Thank you to each of the witnesses for being here.
I did read the Pembina Institute handout, and I didn't see anything surprising there. Thank you for that. It was what I was expecting.
I want to correct one comment made by Mr. Bramley on CDMs. In fact, it is in the regulatory framework. CDMs are part of that.
I want to bring something to the committee's attention, and I'm sure you're all aware of it. Last Thursday we had panellists here from the IPCC. It was one of my colleagues, I believe it was Mr. Watson, who asked if the United States and Canada were to totally shut down, no more greenhouse gases coming from Canada, everything totally stopped, what would happen to greenhouse gas emissions globally; would they stabilize or would they continue to grow? The IPCC panellist said they would continue to grow. That highlighted to me the importance of having all major emitters as part of the solution.
They went on to say that this is why Canada and the United States need to create the technologies that will enable the rest of the world to reduce their greenhouse gas emissions. That was encouraging.
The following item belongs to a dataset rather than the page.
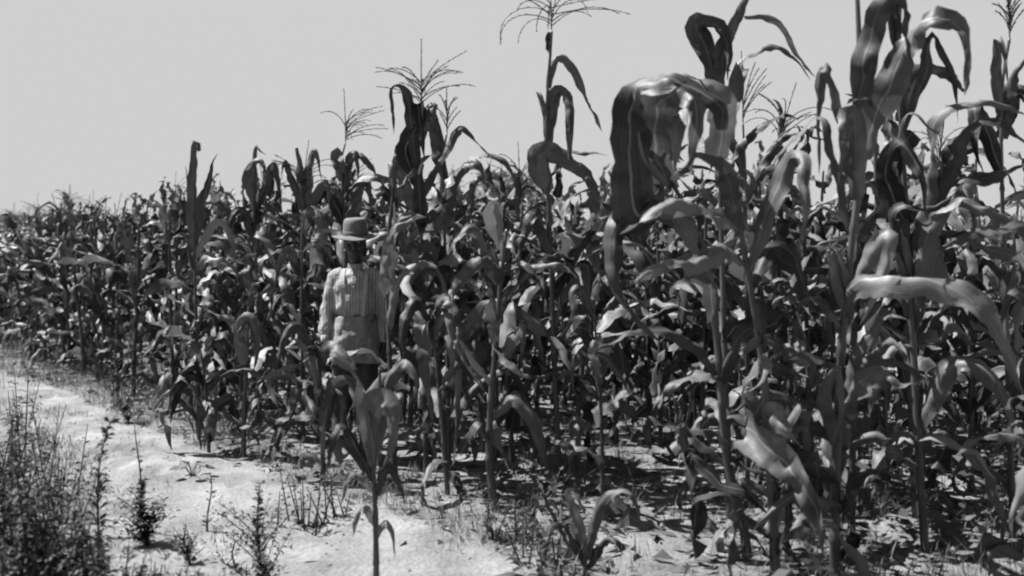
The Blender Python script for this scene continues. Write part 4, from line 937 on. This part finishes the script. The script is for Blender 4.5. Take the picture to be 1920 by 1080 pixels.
for s in (-1, 1):
    mb.ellipsoid((s * .078, .01, 1.57), (.010, .022, .032)); mb.ellipsoid((s * .045, -.068, 1.555), (.022, .020, .022))
    sh, el, wr = Vector((s * .175, .02, 1.36)), Vector((s * .235, .03, 1.08)), Vector((s * .245, -.03, .835))
    mb.tube([sh - Vector((s * .06, 0, 0)), sh, sh.lerp(el, .5), el, el.lerp(wr, .4), wr], [.06, .056, .047, .040, .038, .026], 12)
    palm = [wr, wr + Vector((0, -.006, -.05)), wr + Vector((0, -.012, -.095))]
    mb.tube(palm, [(.026, .018), (.018, .040), (.016, .040)], 10)
    for k, (fy, fl) in enumerate(((-.030, .070), (-.010, .080), (.010, .074), (.028, .056))):
        b = palm[-1] + Vector((0, fy, .01)); c1 = b + Vector((-s * .006, -.004, -fl * .45)); c2 = c1 + Vector((-s * .022, -.004, -fl * .40)); c3 = c2 + Vector((-s * .022, 0, -fl * .16))
        mb.tube([b, c1, c2, c3], [.0098, .0092, .0085, .0070], 8)
    b = wr + Vector((0, -.030, -.03)); mb.tube([b, b + Vector((-s * .012, -.026, -.030)), b + Vector((-s * .020, -.032, -.066))], [.0125, .0110, .0085], 8)
    hp, kn, an = Vector((s * .085, .01, .86)), Vector((s * .105, 0, .47)), Vector((s * .115, .03, .08))
    mb.tube([hp, hp.lerp(kn, .5), kn, kn.lerp(an, .35), an], [.085, .072, .054, .055, .036], 14)
    mb.tube(vlist([(s * .115, .06, .05), (s * .118, -.03, .045), (s * .125, -.14, .03)]), [(.035, .04), (.042, .035), (.035, .02)], 12)
body = remeshed('body', mb, M_SKIN, .0065, 3, person)
for s in (-1, 1):
    e = MB(); e.ellipsoid((s * .031, -.079, 1.588), (.012, .010, .008)); ey = link('eye', e.mesh('eye', M_EYE), person)
    p = MB(); p.ellipsoid((s * .031, -.0875, 1.588), (.0055, .003, .0055), 10, 6); link('pupil', p.mesh('pupil', M_HAIR), ey)
mb = MB()   # hair under the hat
mb.ellipsoid((0, .022, 1.60), (.083, .092, .105), 20, 12); remeshed('hair', mb, M_HAIR, .008, 2, person)
mb = MB()   # shirt: torso, sleeves, yoke
mb.tube(vlist([(0, .005, 1.00), (0, .005, 1.04), (0, .005, 1.085), (0, 0, 1.18), (0, .005, 1.30), (0, .012, 1.375), (0, .018, 1.415), (0, .016, 1.435)]), [(.150, .11), (.168, .128), (.184, .144), (.186, .142), (.192, .132), (.170, .105), (.09, .08), (.066, .066)], 24)
for s in (-1, 1):
    sh, el, wr = Vector((s * .168, .02, 1.352)), Vector((s * .235, .03, 1.08)), Vector((s * .245, -.028, .85))
    mb.tube([sh - Vector((s * .07, 0, -.02)), sh, sh.lerp(el, .45), sh.lerp(el, .8), el, el.lerp(wr, .3), el.lerp(wr, .65), wr], [.075, .080, .074, .066, .070, .064, .068, .044], 16)
shirt = remeshed('shirt', mb, M_SHIRT, .009, 4, person)
tx = bpy.data.textures.new('cloth_folds', 'CLOUDS'); tx.noise_scale = .09
d = shirt.modifiers.new('folds', 'DISPLACE'); d.texture = tx; d.strength = .030; d.mid_level = .5
cm = MB(); cm.tube(vlist([(0, .016, 1.42), (0, .012, 1.465)]), [(.068, .068), (.061, .063)], 24, cap=False); link('collar', cm.mesh('collar', M_SHIRT), person)
for s in (-1, 1):
    wr = Vector((s * .245, -.026, .855)); c = MB(); c.tube([wr + Vector((0, 0, .045)), wr, wr - Vector((0, 0, .012))], [.047, .045, .043], 16); link('cuff', c.mesh('cuff', M_SHIRT), person)
for k in range(5):
    b = MB(); b.ellipsoid((0.0, -.147 + .006 * abs(k - 2), 1.36 - .075 * k), (.008, .004, .008), 10, 6); link('button', b.mesh('button', M_STRAP), person)
mb = MB()   # loose trousers
mb.tube(vlist([(0, .01, .80), (0, .01, .88), (0, .005, .97), (0, .005, 1.03), (0, .005, 1.06)]), [(.205, .150), (.205, .150), (.188, .140), (.176, .134), (.172, .132)], 24)
for s in (-1, 1):
    mb.tube(vlist([(s * .09, .01, .90), (s * .102, .005, .70), (s * .108, 0, .48), (s * .113, .02, .25), (s * .115, .03, .09)]), [.108, .100, .092, .086, .082], 18)
sm_ = MB()
sm_.tube(vlist([(0, .008, .70), (0, .008, .72), (0, .008, .82), (0, .006, .94), (0, .005, 1.03), (0, .005, 1.05)]), [(.236, .185), (.242, .19), (.226, .178), (.203, .160), (.182, .142), (.165, .13)], 28)
smock = remeshed('smock_skirt', sm_, M_SMOCK, .009, 3, person)
tx3 = bpy.data.textures.new('smock_folds', 'CLOUDS'); tx3.noise_scale = .08
d = smock.modifiers.new('folds', 'DISPLACE'); d.texture = tx3; d.strength = .04; d.mid_level = .5
pants = remeshed('trousers', mb, M_PANTS, .01, 4, person)
tx2 = bpy.data.textures.new('trouser_folds', 'CLOUDS'); tx2.noise_scale = .12
d = pants.modifiers.new('folds', 'DISPLACE'); d.texture = tx2; d.strength = .035; d.mid_level = .5
for s in (-1, 1):
    f = MB(); f.tube(vlist([(s * .116, .085, .045), (s * .117, .03, .06), (s * .12, -.06, .05), (s * .127, -.165, .035)]), [(.040, .042), (.045, .055), (.048, .042), (.036, .026)], 14); link('shoe', f.mesh('shoe', M_SHOE), person)
    st = [(s * .085, .09, 1.405), (s * .095, .0, 1.428), (s * .098, -.085, 1.385), (s * .095, -.150, 1.30), (s * .085, -.160, 1.18), (s * .078, -.152, 1.05)]
    S = catmull(st, 20); bm_ = MB()
    T = tangents(S); V2 = []
    for i, p in enumerate(S):
        lat = Vector((1, 0, 0)); nn = lat.cross(T[i]).normalized()
        for q in ((-.017, -.003), (.017, -.003), (.017, .003), (-.017, .003)): V2.append(p + lat * q[0] + nn * q[1])
    F2 = [(i * 4 + k, i * 4 + (k + 1) % 4, (i + 1) * 4 + (k + 1) % 4, (i + 1) * 4 + k) for i in range(19) for k in range(4)]
    link('suspender', mesh_from('suspender', [body_map(q) for q in V2], F2, M_STRAP, None, False), person)
BODY_MAP = False
# hat: straw, wide drooping brim, flat crown with a band
def lathe(prof, seg=40, wob=0.0):
    V, Fc = [], []
    for i, (rr, z) in enumerate(prof):
        for k in range(seg):
            th = 2 * math.pi * k / seg; q = rr * (1 + wob * .3 * math.sin(2 * th + .5)) if rr > .11 else rr
            V.append((q * math.cos(th) * .94, q * math.sin(th) * 1.06, z + (wob * math.sin(2 * th + 1.2) * .06 * max(0, rr - .09) / .08)))
        if i:
            for k in range(seg): Fc.append(((i - 1) * seg + k, (i - 1) * seg + (k + 1) % seg, i * seg + (k + 1) % seg, i * seg + k))
    return V, Fc
hat = empty('hat', (0, 0, 0)); hat.parent = person; hat.scale = (1.16, 1.0, 1.0); hat.location = (0, .005, 1.628); hat.rotation_euler = (rad(4), rad(-2), 0)
V, Fc = lathe([(.098, .0), (.125, -.004), (.165, -.012), (.172, -.013), (.172, -.019), (.165, -.018), (.125, -.010), (.094, -.008)], wob=.25); link('brim', mesh_from('brim', V, Fc, M_STRAW), hat)
V, Fc = lathe([(.0985, -.006), (.097, .03), (.091, .085), (.084, .112), (.070, .124), (.045, .118), (.02, .112), (.0, .111)]); link('crown', mesh_from('crown', V, Fc, M_STRAW), hat)
V, Fc = lathe([(.1005, .0), (.1012, .002), (.1000, .030), (.0965, .032)]); link('hat_band', mesh_from('hat_band', V, Fc, M_BAND), hat)

# nothing hangs between the camera and the person's head and chest
bpy.context.view_layer.update()
for o in [q for q in COL.objects if q.type == 'MESH' and q.name.startswith('leaf') and q.parent is not None and q.name not in OWN]:
    if o.parent.location.y > PD + .9: continue
    n_ = len(o.data.vertices); c_ = np.empty(n_ * 3, dtype=np.float32); o.data.vertices.foreach_get('co', c_)
    m_ = np.array(o.matrix_world); w_ = c_.reshape(-1, 3) @ m_[:3, :3].T + m_[:3, 3]
    qx = 960 + F * w_[:, 0] / w_[:, 1]; qy = HOR - F * (w_[:, 2] - CAM_H) / w_[:, 1]
    if ((qx > 618) & (qx < 712) & (qy > 425) & (qy < 650) & (w_[:, 1] < PD - .05)).any(): bpy.data.objects.remove(o)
Through the strong leadership of the Prime Minister and the Minister of the Environment at G-8, at APEC--and I would disagree with my Liberal colleagues who called it a sideshow--we need to find a way of getting all these major polluters involved in the solution. The metaphor the minister uses is that we are all rowing in the same direction.
My question is to Ms. Donnelly. There have been comments about the per capita greenhouse gas emissions. I was in Berlin at the G-8 plus 5. There were numerous countries represented there. We talked about deforestation. There were very complex issues. For example, a parliamentarian from India shared that there are 1,000 villages in India that do not have electricity yet. They're looking for the easiest and quickest way of providing electricity, so they're looking at burning coal in a generating plant. Now you have greenhouse gas emissions that are projected to increase in India, along with a lot of dangerous pollutants. But they need the electricity.
There were a lot of options that were discussed. But the EU was quite proud that they had lowered their greenhouse gas emissions per capita.
Could you and Mr. Drexhage share with us--we'll start with Ms. Donnelly--how Europe reduced their greenhouse gas emissions per capita.